Liszt entre la Hongrie et l'Espagne
Masleev finit par la Rhapsodie espagnole de Liszt. Partition échevelée, qui exaspèrera ceux qui détestent Liszt et fascinera ceux qui l'adorent, où l' Espagne est un vague prétexte puisque le thème initial sera réutilisé pour la Fantaisie hongroise avec piano et orchestre: de la Hongrie à l'Espagne, cherchez l'erreur. La Rhapsodie espagnole, de toute façon, commence comme une Rhapsodie hongroise qui serait la 21e. Et puis, sans crier gare, au milieu déjà d'un torrent de virtuosité, surgit le petit thème vraiment espagnol (une jota aragonese) qui revient comme un appel parmi les éclaboussures de piano, avec des pirouettes, des sauts de toute sorte, des dégringolades chromatiques et des remontées dans tous les sens; bref le piano lisztien dans tous ses excès. Et Masleev, bien sûr, tapageur mais il le faut, comme si l'armée de François-Joseph défilait aux couleurs de la Hongrie, à ses côtés un petit régiment de Madrid comme un cheveu dans le gaspacho. C'est joué à la vitesse d'un TGV Budapest-Gibraltar jusqu'à un passage plus "mystique" -l'abbé Liszt pointe le bout du nez. D'aucuns trouveront que c'est un peu n'importe quoi. Mais avec le génie lisztien.

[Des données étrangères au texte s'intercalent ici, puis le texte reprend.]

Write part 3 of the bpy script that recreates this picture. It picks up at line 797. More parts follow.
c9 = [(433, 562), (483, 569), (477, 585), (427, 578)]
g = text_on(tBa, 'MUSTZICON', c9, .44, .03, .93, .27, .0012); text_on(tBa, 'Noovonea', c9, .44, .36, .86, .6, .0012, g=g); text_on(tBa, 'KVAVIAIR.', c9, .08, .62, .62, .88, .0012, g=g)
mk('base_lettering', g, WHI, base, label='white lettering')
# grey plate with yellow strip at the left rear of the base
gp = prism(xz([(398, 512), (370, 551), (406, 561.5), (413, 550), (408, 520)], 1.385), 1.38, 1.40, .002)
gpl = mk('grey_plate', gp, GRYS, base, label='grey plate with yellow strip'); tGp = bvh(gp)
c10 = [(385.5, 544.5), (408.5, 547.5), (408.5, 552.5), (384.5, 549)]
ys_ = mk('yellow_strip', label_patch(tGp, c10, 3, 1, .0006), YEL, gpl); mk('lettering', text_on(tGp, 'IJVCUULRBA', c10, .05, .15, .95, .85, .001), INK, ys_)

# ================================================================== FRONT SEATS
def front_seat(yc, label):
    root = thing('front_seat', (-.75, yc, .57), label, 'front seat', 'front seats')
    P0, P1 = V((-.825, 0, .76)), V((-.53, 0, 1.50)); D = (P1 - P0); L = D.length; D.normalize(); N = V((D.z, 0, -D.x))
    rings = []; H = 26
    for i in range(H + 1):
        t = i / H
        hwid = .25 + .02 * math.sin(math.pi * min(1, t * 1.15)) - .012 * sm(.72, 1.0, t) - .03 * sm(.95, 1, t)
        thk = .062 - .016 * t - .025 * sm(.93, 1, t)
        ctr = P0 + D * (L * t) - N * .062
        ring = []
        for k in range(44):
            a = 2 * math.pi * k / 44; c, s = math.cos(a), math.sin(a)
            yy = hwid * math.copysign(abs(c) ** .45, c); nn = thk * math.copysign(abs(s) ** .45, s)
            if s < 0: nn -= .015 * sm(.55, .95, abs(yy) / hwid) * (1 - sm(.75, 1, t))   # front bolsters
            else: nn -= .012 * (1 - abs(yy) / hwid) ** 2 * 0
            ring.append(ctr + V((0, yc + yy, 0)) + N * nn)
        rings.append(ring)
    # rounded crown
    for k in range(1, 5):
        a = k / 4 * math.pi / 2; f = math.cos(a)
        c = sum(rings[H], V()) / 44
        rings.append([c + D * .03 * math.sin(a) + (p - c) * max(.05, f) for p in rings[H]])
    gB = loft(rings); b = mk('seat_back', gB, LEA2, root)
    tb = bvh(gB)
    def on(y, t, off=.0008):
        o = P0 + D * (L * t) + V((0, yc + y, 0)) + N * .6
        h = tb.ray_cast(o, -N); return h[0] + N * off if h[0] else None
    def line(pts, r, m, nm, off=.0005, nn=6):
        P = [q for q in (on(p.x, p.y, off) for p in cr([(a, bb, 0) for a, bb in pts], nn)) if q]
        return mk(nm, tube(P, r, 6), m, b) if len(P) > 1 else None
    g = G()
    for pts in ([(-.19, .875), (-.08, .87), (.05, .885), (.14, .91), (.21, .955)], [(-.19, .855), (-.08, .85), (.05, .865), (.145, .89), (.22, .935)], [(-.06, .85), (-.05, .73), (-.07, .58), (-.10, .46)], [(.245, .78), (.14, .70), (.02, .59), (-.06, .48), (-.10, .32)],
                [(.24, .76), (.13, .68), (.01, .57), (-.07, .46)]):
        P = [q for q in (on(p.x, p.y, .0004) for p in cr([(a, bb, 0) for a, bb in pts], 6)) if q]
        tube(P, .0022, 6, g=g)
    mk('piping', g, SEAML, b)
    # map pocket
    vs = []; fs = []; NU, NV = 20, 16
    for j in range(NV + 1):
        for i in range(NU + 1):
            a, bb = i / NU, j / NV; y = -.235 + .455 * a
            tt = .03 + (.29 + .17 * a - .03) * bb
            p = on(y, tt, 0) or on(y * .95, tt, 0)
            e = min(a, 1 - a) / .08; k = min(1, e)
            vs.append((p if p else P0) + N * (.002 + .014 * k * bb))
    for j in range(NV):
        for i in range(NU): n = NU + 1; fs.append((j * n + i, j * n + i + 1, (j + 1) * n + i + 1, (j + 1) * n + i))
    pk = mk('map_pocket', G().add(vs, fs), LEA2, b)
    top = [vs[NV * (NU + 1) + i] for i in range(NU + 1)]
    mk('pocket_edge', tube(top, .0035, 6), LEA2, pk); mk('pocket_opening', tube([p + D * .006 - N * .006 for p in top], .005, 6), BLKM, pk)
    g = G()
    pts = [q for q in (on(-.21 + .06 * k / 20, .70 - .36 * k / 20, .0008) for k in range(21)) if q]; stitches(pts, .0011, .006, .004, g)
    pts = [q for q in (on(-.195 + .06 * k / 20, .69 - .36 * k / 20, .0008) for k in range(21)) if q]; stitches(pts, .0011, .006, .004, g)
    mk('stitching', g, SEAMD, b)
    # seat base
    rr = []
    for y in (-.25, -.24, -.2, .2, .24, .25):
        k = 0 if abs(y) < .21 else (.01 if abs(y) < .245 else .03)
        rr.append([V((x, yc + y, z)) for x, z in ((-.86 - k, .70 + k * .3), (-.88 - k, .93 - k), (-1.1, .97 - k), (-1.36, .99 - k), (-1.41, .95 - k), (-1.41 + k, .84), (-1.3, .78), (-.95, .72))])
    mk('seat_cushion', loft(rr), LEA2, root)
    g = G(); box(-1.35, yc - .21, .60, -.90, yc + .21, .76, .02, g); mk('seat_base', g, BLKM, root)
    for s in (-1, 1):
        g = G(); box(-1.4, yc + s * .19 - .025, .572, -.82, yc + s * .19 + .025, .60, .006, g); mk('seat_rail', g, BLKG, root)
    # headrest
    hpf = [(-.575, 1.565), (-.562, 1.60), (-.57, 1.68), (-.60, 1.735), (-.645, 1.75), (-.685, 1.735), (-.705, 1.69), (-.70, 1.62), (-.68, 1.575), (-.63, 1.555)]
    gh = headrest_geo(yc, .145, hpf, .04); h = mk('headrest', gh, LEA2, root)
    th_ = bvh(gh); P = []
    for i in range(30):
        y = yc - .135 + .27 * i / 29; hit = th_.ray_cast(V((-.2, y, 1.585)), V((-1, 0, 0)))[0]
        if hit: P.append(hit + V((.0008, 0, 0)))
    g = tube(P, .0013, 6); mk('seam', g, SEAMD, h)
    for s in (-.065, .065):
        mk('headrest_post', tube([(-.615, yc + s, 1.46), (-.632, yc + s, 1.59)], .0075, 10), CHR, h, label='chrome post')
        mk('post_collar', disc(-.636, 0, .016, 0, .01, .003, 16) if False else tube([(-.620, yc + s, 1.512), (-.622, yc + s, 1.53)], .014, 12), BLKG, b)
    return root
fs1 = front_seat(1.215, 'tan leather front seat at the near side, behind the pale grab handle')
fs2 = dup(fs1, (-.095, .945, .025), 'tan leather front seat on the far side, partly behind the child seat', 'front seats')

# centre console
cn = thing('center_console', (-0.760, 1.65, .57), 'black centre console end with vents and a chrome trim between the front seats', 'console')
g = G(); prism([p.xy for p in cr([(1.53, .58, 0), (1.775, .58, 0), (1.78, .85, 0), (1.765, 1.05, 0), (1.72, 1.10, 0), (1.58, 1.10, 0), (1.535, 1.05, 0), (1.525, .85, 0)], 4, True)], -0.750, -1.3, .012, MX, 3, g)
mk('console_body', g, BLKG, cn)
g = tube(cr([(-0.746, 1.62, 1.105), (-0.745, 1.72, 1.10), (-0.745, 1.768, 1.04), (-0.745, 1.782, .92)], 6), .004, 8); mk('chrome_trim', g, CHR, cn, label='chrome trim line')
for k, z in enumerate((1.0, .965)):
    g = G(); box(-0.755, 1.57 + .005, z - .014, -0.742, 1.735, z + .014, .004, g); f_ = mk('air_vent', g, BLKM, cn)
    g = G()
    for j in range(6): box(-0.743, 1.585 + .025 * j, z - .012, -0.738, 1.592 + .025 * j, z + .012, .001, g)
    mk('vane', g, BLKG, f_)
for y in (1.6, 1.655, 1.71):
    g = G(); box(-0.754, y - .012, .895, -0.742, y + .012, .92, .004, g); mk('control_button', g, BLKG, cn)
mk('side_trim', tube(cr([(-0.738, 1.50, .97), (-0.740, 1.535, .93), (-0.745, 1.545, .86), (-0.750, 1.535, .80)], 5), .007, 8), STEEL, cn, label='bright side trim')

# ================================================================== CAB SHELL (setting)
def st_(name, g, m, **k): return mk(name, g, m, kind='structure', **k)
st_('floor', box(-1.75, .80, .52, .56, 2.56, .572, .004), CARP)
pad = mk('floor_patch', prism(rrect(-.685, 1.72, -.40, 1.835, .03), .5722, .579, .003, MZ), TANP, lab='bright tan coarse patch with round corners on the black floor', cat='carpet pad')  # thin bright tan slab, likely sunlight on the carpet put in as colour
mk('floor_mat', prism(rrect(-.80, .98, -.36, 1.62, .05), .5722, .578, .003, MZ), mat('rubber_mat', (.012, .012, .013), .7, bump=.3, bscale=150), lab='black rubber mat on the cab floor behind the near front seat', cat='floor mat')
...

Du coup cela entraîne Masleev dans de mauvais penchants! En bis une Elégie de Rachmaninov qui en rajoute dans l'excès puis une étude jazzy du contemporain Nikolaï Kaspoutine -on préfère Duke Ellington.
Pendant que dorment au-dessus de nous les Cézanne privés de nos yeux.
Récital Dimitri Masleev: Tchaïkovsky (Les saisons). Ravel (Sonatine) Khatchaturian (Adagio de Spartacus) Liszt (Rhapsodie espagnole) Musée Granet d'Aix-en-Provence le 31 juillet.